16-latek został ranny i trafił do szpitala w wyniku wypadku, do którego doszło w Baryczy (woj. podkarpackie). Jak informuje policja, nastolatek wystraszył się psa i wbiegł na jezdnię wprost pod nadjeżdżający samochód.
Jak poinformowała aspirant Joanna Baranowska, oficer prasowa Komendy Powiatowej Policji w Brzozowie, do zdarzenia doszło w poniedziałek po godzinie 16 na drodze wojewódzkiej numer 884 w Baryczy.
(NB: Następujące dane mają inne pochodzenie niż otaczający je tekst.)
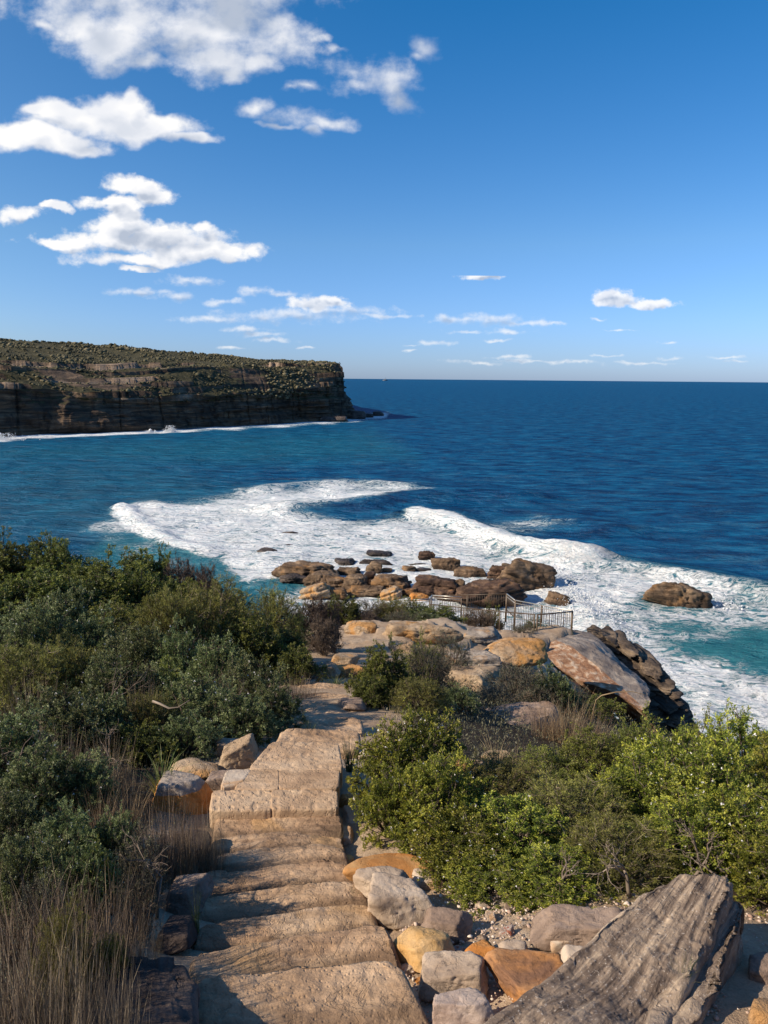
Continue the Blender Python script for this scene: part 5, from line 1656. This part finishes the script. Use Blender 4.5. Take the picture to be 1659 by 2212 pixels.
# middle of the slope
place('dark', 830, 1392, 12.6, 125, 'dark green conical shrub standing right of the shaded path', 'coastal_shrub', 'shrub')
place('dark', 800, 1460, 11.8, 90, 'dark low shrub at the foot of the conical shrub', 'coastal_shrub', 'shrub')
place('heath', 925, 1392, 13.2, 130, 'grey green twiggy shrub beside the dark conical shrub', 'coastal_shrub', 'shrub')
place('lime', 915, 1374, 15.0, 80, 'lime green crowned shrub peeping over the grey twiggy shrub', 'fine_leaved_shrub', 'shrub')
place('olive', 910, 1465, 11.6, 120, 'olive sprigged shrub in front of the grey twiggy shrub', 'coastal_shrub', 'shrub')
place('heath', 975, 1368, 20.0, 95, 'low grey shrub at the edge of the sand plateau', 'heath_shrub', 'shrub')
place('rosemary', 990, 1480, 12.6, 100, 'dark shaded shrub left of the leaning slab', 'coastal_shrub', 'shrub')
place('heath', 1125, 1428, 17.0, 150, 'grey green shrub below the orange outcrop', 'heath_shrub', 'shrub')
place('rosemary', 1195, 1440, 17.5, 130, 'grey green shrub against the two toned boulder', 'heath_shrub', 'shrub')
place('heath', 1235, 1468, 18.5, 100, 'dusky shrub tucked under the boulder overhang', 'heath_shrub', 'shrub')
place('heath', 1070, 1475, 15.5, 110, 'dull low shrub between outcrop and leaning slab', 'heath_shrub', 'shrub')
place('dark', 1290, 1500, 20.0, 110, 'shaded shrub in the dark hollow beneath the boulder', 'heath_shrub', 'shrub')
for px, yt, Y, wd, lab in [(1190, 1495, 11.6, 75, 'brown dry grass clump at the tip of the leaning slab'),
                           (1235, 1488, 11.4, 90, 'tallest brown dry grass clump right of the leaning slab'),
                           (1285, 1515, 11.2, 80, 'brown dry grass clump under the boulder tip')]:
    place('straw', px, yt, Y, wd, lab, 'dry_grass', 'grass', 'dry grass clumps behind the thicket')
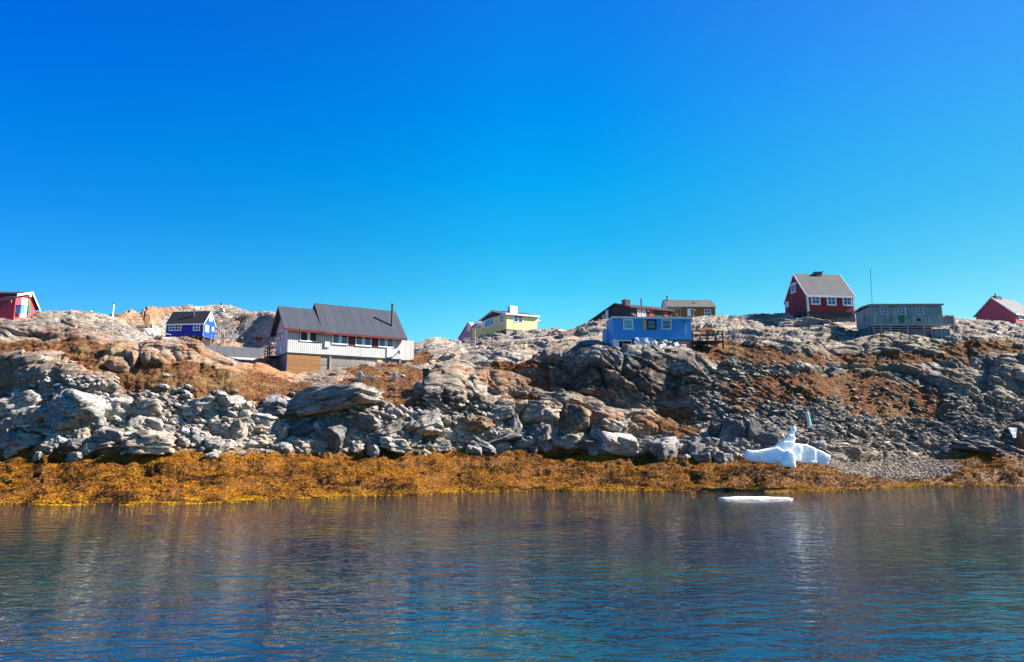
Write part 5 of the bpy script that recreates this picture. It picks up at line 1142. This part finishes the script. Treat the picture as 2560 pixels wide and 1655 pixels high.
ice = ice_body('stranded_ice', [
 slab([(1861,1144.5),(1866,1128),(1868,1123),(1872,1125)], -.05, .15), slab([(1862,1145),(1869,1125),(1884,1131),(1911,1131),(1920,1156),(1880,1153.5)], -.18, .40),
 slab([(1882,1130),(1911,1128),(1938,1118),(1974,1135),(1955,1160),(1905,1156)], -.45, .5),
 slab([(1930,1122),(1938,1118),(1956,1103),(1983,1104),(1983,1112),(1974,1130)], -.34, .34),
 slab([(1954,1105),(1971,1087),(1983,1088),(1988,1097),(1981,1110)], -.20, .22),
 slab([(1969,1090),(1978,1072),(1984,1067),(1990,1072),(1983,1091)], -.12, .13),
 slab([(1978,1074),(1984,1065),(1988,1063),(1990,1072)], -.07, .08),
 slab([(1930,1150),(1960,1125),(1974,1132),(1978,1167),(1949,1164.5)], -.95, .2)], 31, .04, .05)
ice.location = o0; tag(ice, 'white stranded ice piece with a tall leaning spike resting on the seaweed', 'ice')
ice2 = ice_body('stranded_ice', [slab([(1985,1108),(2018,1111),(2040,1120),(2044,1158),(2007,1157),(1976,1150)], .1, .6), slab([(2030,1117),(2059,1128),(2081,1140),(2073,1162.5),(2030,1159)], .2, .42), slab([(1976,1128),(1990,1108),(2004,1120),(1998,1152),(1976,1150)], -.2, .6)], 57, .045, .045)
ice2.location = o0; tag(ice2, 'wing-shaped pale ice slab sloping down to the right behind the spiked piece', 'ice')
def floe(name, px, py, w_, label, th=.022, seed=3):
    Y = CAMZ*F/(py-1090); p = at(px, py, Y); rx_ = w_*px_m(Y)/2; n_ = 40; r = random.Random(seed); pts = []
    top = []; bot = []
    for k in range(n_):
        a_ = 2*math.pi*k/n_; q_ = 1+.12*math.sin(3*a_+seed)+.09*math.sin(7*a_)+r.uniform(-.05,.05); top.append((rx_*q_*math.cos(a_), rx_*.40*q_*math.sin(a_), th*(.75+.25*math.cos(a_*2)))); bot.append((rx_*1.03*q_*math.cos(a_), rx_*.42*q_*math.sin(a_), -.25))
    mb = MB(); mid = [(x*.6, y*.6, z+th*.5) for x, y, z in top]
    mb.poly(top+bot+mid+[(0,0,th*1.7)], [(k,(k+1)%n_,2*n_+(k+1)%n_,2*n_+k) for k in range(n_)]+[(2*n_+k,2*n_+(k+1)%n_,3*n_) for k in range(n_)]+[(k,n_+k,n_+(k+1)%n_,(k+1)%n_) for k in range(n_)]+[tuple(range(n_,2*n_))])
    o = mb.build(name, M_ice); o.location = (p.x, p.y, 0)
    for f_ in o.data.polygons: f_.use_smooth = True
    return tag(o, label, 'ice floe')
floe('ice_floe', 1885, 1239, 170, 'long flat white ice floe drifting in front of the stranded ice')
floe('ice_floe', 1569, 1219, 24, 'tiny flat white ice chip drifting at the seaweed edge', .03, 9)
Jak wynika ze wstępnych ustaleń mundurowych, 16-latek wbiegł na jezdnię przed nadjeżdżającego volkswagena, którym kierowała 57-latka.
Pies podbiegł do furtki, wystraszony nastolatek wybiegł na jezdnię i wpadł pod auto
- Ustalono, że 16-latek chciał wejść na teren jednej z posesji. Otwierał furtkę i przestraszył się psa, który nagle przybiegł do ogrodzenia. Chłopak wbiegł na drogę, gdzie został potrącony przez nadjeżdżający samochód. Na ogrodzeniu widniała tabliczka informująca, że na posesji znajduje się pies - przekazała Baranowska.
Ranny nastolatek został przewieziony do szpitala. - Zarówno pieszy, jak i kierująca pojazdem, byli trzeźwi - podała policjantka.
Policja apeluje do pieszych i kierowców
- Apelujemy do pieszych, aby przed wejściem na jezdnię upewnili się, czy kierowcy mogą ich dostrzec i bezpiecznie wyhamować. Swoje obowiązki, względem niechronionych uczestników ruchu, mają również kierujący. Muszą oni pamiętać, że w rejonach skrzyżowań i przejść dla pieszych, są zobligowani do zachowania szczególnej ostrożności - podkreśliła Baranowska.